Work to do
Give the listing below again in full, exactly as written.

Data excerpt
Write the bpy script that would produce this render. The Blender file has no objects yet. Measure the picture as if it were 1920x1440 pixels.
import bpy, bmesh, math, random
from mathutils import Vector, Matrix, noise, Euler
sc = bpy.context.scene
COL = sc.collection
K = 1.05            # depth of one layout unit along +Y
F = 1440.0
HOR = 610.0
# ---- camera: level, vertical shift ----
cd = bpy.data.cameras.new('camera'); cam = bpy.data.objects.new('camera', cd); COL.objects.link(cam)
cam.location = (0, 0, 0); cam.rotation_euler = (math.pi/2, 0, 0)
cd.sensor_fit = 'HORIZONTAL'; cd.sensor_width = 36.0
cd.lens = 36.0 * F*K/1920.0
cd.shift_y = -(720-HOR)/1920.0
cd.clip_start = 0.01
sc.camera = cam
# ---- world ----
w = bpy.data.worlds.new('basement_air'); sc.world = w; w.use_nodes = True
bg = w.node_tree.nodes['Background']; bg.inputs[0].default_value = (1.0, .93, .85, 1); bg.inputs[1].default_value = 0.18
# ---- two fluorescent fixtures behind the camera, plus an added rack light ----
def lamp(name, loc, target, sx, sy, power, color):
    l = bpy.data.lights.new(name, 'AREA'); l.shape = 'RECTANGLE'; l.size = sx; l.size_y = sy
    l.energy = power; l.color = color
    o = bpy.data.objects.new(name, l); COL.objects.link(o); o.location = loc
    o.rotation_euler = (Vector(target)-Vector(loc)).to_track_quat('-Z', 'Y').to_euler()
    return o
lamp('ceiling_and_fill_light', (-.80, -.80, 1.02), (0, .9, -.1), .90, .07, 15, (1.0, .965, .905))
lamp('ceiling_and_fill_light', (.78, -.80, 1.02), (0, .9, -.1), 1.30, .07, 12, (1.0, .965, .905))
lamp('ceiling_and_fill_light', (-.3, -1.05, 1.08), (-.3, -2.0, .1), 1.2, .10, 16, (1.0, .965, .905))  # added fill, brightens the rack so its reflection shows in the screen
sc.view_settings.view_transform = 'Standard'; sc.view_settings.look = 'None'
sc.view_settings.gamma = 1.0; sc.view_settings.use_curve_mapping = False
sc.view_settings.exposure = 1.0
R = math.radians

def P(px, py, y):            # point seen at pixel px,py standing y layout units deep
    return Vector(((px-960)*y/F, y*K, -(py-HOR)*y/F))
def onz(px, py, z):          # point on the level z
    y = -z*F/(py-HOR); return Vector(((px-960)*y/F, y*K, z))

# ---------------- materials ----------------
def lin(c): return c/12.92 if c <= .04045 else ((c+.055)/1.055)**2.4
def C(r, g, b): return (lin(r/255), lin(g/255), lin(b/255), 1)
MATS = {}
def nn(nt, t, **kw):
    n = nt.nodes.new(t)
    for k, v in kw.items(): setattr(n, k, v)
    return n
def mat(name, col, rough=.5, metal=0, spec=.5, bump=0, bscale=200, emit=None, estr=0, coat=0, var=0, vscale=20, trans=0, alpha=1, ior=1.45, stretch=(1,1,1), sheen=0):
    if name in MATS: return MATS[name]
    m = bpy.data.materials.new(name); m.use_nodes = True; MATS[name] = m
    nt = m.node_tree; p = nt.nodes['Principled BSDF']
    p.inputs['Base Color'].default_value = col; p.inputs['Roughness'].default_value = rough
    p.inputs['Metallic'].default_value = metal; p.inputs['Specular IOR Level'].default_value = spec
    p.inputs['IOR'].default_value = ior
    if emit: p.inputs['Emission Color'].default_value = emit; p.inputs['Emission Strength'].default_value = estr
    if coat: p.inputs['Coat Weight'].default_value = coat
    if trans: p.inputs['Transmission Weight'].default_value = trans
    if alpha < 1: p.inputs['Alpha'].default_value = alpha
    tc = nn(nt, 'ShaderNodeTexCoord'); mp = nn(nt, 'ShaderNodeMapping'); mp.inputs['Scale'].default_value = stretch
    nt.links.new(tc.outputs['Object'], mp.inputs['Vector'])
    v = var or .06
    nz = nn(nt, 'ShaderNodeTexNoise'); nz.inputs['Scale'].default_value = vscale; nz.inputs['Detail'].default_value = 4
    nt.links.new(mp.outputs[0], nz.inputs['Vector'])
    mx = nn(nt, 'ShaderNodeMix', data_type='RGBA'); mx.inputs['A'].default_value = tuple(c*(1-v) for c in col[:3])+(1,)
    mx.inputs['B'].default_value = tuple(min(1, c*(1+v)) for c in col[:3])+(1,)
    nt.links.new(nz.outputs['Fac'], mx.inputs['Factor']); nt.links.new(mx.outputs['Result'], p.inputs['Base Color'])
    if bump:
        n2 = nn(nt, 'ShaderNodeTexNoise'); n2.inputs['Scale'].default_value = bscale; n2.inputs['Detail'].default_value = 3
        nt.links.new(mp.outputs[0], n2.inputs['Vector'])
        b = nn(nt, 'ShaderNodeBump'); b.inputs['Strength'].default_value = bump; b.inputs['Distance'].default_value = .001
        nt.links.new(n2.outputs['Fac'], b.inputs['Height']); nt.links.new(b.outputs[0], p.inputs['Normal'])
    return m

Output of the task
Write the bpy script that would produce this render. The Blender file has no objects yet. Measure the picture as if it were 1920x1440 pixels.
import bpy, bmesh, math, random
from mathutils import Vector, Matrix, noise, Euler
sc = bpy.context.scene
COL = sc.collection
K = 1.05            # depth of one layout unit along +Y
F = 1440.0
HOR = 610.0
# ---- camera: level, vertical shift ----
cd = bpy.data.cameras.new('camera'); cam = bpy.data.objects.new('camera', cd); COL.objects.link(cam)
cam.location = (0, 0, 0); cam.rotation_euler = (math.pi/2, 0, 0)
cd.sensor_fit = 'HORIZONTAL'; cd.sensor_width = 36.0
cd.lens = 36.0 * F*K/1920.0
cd.shift_y = -(720-HOR)/1920.0
cd.clip_start = 0.01
sc.camera = cam
# ---- world ----
w = bpy.data.worlds.new('basement_air'); sc.world = w; w.use_nodes = True
bg = w.node_tree.nodes['Background']; bg.inputs[0].default_value = (1.0, .93, .85, 1); bg.inputs[1].default_value = 0.18
# ---- two fluorescent fixtures behind the camera, plus an added rack light ----
def lamp(name, loc, target, sx, sy, power, color):
    l = bpy.data.lights.new(name, 'AREA'); l.shape = 'RECTANGLE'; l.size = sx; l.size_y = sy
    l.energy = power; l.color = color
    o = bpy.data.objects.new(name, l); COL.objects.link(o); o.location = loc
    o.rotation_euler = (Vector(target)-Vector(loc)).to_track_quat('-Z', 'Y').to_euler()
    return o
lamp('ceiling_and_fill_light', (-.80, -.80, 1.02), (0, .9, -.1), .90, .07, 15, (1.0, .965, .905))
lamp('ceiling_and_fill_light', (.78, -.80, 1.02), (0, .9, -.1), 1.30, .07, 12, (1.0, .965, .905))
lamp('ceiling_and_fill_light', (-.3, -1.05, 1.08), (-.3, -2.0, .1), 1.2, .10, 16, (1.0, .965, .905))  # added fill, brightens the rack so its reflection shows in the screen
sc.view_settings.view_transform = 'Standard'; sc.view_settings.look = 'None'
sc.view_settings.gamma = 1.0; sc.view_settings.use_curve_mapping = False
sc.view_settings.exposure = 1.0
R = math.radians

def P(px, py, y):            # point seen at pixel px,py standing y layout units deep
    return Vector(((px-960)*y/F, y*K, -(py-HOR)*y/F))
def onz(px, py, z):          # point on the level z
    y = -z*F/(py-HOR); return Vector(((px-960)*y/F, y*K, z))

# ---------------- materials ----------------
def lin(c): return c/12.92 if c <= .04045 else ((c+.055)/1.055)**2.4
def C(r, g, b): return (lin(r/255), lin(g/255), lin(b/255), 1)
MATS = {}
def nn(nt, t, **kw):
    n = nt.nodes.new(t)
    for k, v in kw.items(): setattr(n, k, v)
    return n
def mat(name, col, rough=.5, metal=0, spec=.5, bump=0, bscale=200, emit=None, estr=0, coat=0, var=0, vscale=20, trans=0, alpha=1, ior=1.45, stretch=(1,1,1), sheen=0):
    if name in MATS: return MATS[name]
    m = bpy.data.materials.new(name); m.use_nodes = True; MATS[name] = m
    nt = m.node_tree; p = nt.nodes['Principled BSDF']
    p.inputs['Base Color'].default_value = col; p.inputs['Roughness'].default_value = rough
    p.inputs['Metallic'].default_value = metal; p.inputs['Specular IOR Level'].default_value = spec
    p.inputs['IOR'].default_value = ior
    if emit: p.inputs['Emission Color'].default_value = emit; p.inputs['Emission Strength'].default_value = estr
    if coat: p.inputs['Coat Weight'].default_value = coat
    if trans: p.inputs['Transmission Weight'].default_value = trans
    if alpha < 1: p.inputs['Alpha'].default_value = alpha
    tc = nn(nt, 'ShaderNodeTexCoord'); mp = nn(nt, 'ShaderNodeMapping'); mp.inputs['Scale'].default_value = stretch
    nt.links.new(tc.outputs['Object'], mp.inputs['Vector'])
    v = var or .06
    nz = nn(nt, 'ShaderNodeTexNoise'); nz.inputs['Scale'].default_value = vscale; nz.inputs['Detail'].default_value = 4
    nt.links.new(mp.outputs[0], nz.inputs['Vector'])
    mx = nn(nt, 'ShaderNodeMix', data_type='RGBA'); mx.inputs['A'].default_value = tuple(c*(1-v) for c in col[:3])+(1,)
    mx.inputs['B'].default_value = tuple(min(1, c*(1+v)) for c in col[:3])+(1,)
    nt.links.new(nz.outputs['Fac'], mx.inputs['Factor']); nt.links.new(mx.outputs['Result'], p.inputs['Base Color'])
    if bump:
        n2 = nn(nt, 'ShaderNodeTexNoise'); n2.inputs['Scale'].default_value = bscale; n2.inputs['Detail'].default_value = 3
        nt.links.new(mp.outputs[0], n2.inputs['Vector'])
        b = nn(nt, 'ShaderNodeBump'); b.inputs['Strength'].default_value = bump; b.inputs['Distance'].default_value = .001
        nt.links.new(n2.outputs['Fac'], b.inputs['Height']); nt.links.new(b.outputs[0], p.inputs['Normal'])
    return m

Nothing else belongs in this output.